Theexwife Mon 06-Feb-23 22:29:54

If the photo is of the outside of your house it can be taken without permission as it is a public space and then the person that has taken the photo owns it and can use it.

I always make a point of saying that I do not want any photos put online after having work done and so far they have complied.

Doodledog Mon 06-Feb-23 22:34:21

No, they are indoor shots. We didn't have any exterior work done.

M0nica Mon 06-Feb-23 22:38:15

It should never be done without the direct consent (in writing) from the client.

I complained to an estate agent who used a picture of our house on the front of the brochure for a new housing development, where no work had started. our house was in the same road but not near the site. The offending photo was removed.

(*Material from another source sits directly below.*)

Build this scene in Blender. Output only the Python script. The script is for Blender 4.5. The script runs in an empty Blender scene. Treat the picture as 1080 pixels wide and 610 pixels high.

Doodledog Mon 06-Feb-23 22:48:21

I remember that - it was most odd smile)

It's good to know that others would feel the same. Mr Dog is entirely unconcerned, and says they are just showing off their work, which is true; but I still feel a bit annoyed about it.

cornergran Mon 06-Feb-23 22:53:06

The plumber/heating engineer who revamped our bathroom took photos and asked if could use them on his web site. We happily agreed, not a thing to identify us, we were so pleased at the transformation we were delighted it would be seen. Not so many folk see our bathroom grin.

The next request actually made us laugh. Could he post a picture of the gas boiler he had fitted some months before - err, yes but why? Apparently another gas engineer was adamant it wouldn’t fit in the space it actually occupies. Evidence was required. Both harmless we thought as neither identified us in any way and of course permission was sought, that made all the difference. We heard later that several folk had contacted this local, small business and asked for a similar bathroom. Would we be as relaxed about it if he hadn’t asked our permission? Definitely not.

Norah Mon 06-Feb-23 23:02:09

Our pretty land, non-distinguishable, except to us by an oddity, has appeared in 'this area' ads for a product. Never our buildings. We don't like it, but we understand and are not upset enough to do anything about it.

I'd politely ask for the photos to be removed, if I were you.